**Problem description:**
Verbatim output of all the material below is required.

**Data lines:**
◆ ◆ ◆ ◆ ◆

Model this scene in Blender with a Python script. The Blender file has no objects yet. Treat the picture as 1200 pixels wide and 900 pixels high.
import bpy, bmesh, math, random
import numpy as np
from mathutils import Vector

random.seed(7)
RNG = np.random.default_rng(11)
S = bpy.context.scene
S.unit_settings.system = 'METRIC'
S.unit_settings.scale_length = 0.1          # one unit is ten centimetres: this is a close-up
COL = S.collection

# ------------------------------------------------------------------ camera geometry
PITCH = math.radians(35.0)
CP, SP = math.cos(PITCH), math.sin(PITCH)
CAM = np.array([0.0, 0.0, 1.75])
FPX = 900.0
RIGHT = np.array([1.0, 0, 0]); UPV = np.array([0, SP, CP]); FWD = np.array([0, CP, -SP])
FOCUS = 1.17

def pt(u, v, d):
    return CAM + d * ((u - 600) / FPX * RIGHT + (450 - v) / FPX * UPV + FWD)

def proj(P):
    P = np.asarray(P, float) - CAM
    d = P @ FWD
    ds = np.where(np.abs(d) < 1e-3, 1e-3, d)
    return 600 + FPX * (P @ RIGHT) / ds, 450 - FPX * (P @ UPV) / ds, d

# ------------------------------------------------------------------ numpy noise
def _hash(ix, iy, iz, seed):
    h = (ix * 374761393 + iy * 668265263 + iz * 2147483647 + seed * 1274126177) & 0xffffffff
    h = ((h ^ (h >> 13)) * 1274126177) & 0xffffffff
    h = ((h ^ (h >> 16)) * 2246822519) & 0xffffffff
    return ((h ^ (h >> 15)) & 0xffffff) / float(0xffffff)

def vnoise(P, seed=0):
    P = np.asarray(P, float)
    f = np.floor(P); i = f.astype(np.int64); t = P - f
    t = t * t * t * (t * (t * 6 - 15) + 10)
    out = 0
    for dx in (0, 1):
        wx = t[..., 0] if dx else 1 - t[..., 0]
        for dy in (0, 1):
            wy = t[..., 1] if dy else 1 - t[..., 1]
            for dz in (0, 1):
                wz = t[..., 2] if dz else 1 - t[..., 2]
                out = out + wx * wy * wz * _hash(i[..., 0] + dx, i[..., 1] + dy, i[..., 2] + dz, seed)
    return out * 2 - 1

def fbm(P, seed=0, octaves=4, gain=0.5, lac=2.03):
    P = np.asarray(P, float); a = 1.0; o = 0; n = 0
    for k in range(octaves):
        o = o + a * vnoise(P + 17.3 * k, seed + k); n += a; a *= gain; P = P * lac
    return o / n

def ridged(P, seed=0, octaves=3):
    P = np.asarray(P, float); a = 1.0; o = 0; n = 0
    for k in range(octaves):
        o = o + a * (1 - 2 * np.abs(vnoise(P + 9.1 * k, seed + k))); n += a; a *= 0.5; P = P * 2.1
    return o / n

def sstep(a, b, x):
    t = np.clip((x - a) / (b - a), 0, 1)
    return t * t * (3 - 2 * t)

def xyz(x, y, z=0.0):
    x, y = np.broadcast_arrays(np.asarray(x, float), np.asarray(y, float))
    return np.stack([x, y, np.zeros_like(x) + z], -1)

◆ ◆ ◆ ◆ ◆

**The result:**
Model this scene in Blender with a Python script. The Blender file has no objects yet. Treat the picture as 1200 pixels wide and 900 pixels high.
import bpy, bmesh, math, random
import numpy as np
from mathutils import Vector

random.seed(7)
RNG = np.random.default_rng(11)
S = bpy.context.scene
S.unit_settings.system = 'METRIC'
S.unit_settings.scale_length = 0.1          # one unit is ten centimetres: this is a close-up
COL = S.collection

# ------------------------------------------------------------------ camera geometry
PITCH = math.radians(35.0)
CP, SP = math.cos(PITCH), math.sin(PITCH)
CAM = np.array([0.0, 0.0, 1.75])
FPX = 900.0
RIGHT = np.array([1.0, 0, 0]); UPV = np.array([0, SP, CP]); FWD = np.array([0, CP, -SP])
FOCUS = 1.17

def pt(u, v, d):
    return CAM + d * ((u - 600) / FPX * RIGHT + (450 - v) / FPX * UPV + FWD)

def proj(P):
    P = np.asarray(P, float) - CAM
    d = P @ FWD
    ds = np.where(np.abs(d) < 1e-3, 1e-3, d)
    return 600 + FPX * (P @ RIGHT) / ds, 450 - FPX * (P @ UPV) / ds, d

# ------------------------------------------------------------------ numpy noise
def _hash(ix, iy, iz, seed):
    h = (ix * 374761393 + iy * 668265263 + iz * 2147483647 + seed * 1274126177) & 0xffffffff
    h = ((h ^ (h >> 13)) * 1274126177) & 0xffffffff
    h = ((h ^ (h >> 16)) * 2246822519) & 0xffffffff
    return ((h ^ (h >> 15)) & 0xffffff) / float(0xffffff)

def vnoise(P, seed=0):
    P = np.asarray(P, float)
    f = np.floor(P); i = f.astype(np.int64); t = P - f
    t = t * t * t * (t * (t * 6 - 15) + 10)
    out = 0
    for dx in (0, 1):
        wx = t[..., 0] if dx else 1 - t[..., 0]
        for dy in (0, 1):
            wy = t[..., 1] if dy else 1 - t[..., 1]
            for dz in (0, 1):
                wz = t[..., 2] if dz else 1 - t[..., 2]
                out = out + wx * wy * wz * _hash(i[..., 0] + dx, i[..., 1] + dy, i[..., 2] + dz, seed)
    return out * 2 - 1

def fbm(P, seed=0, octaves=4, gain=0.5, lac=2.03):
    P = np.asarray(P, float); a = 1.0; o = 0; n = 0
    for k in range(octaves):
        o = o + a * vnoise(P + 17.3 * k, seed + k); n += a; a *= gain; P = P * lac
    return o / n

def ridged(P, seed=0, octaves=3):
    P = np.asarray(P, float); a = 1.0; o = 0; n = 0
    for k in range(octaves):
        o = o + a * (1 - 2 * np.abs(vnoise(P + 9.1 * k, seed + k))); n += a; a *= 0.5; P = P * 2.1
    return o / n

def sstep(a, b, x):
    t = np.clip((x - a) / (b - a), 0, 1)
    return t * t * (3 - 2 * t)

def xyz(x, y, z=0.0):
    x, y = np.broadcast_arrays(np.asarray(x, float), np.asarray(y, float))
    return np.stack([x, y, np.zeros_like(x) + z], -1)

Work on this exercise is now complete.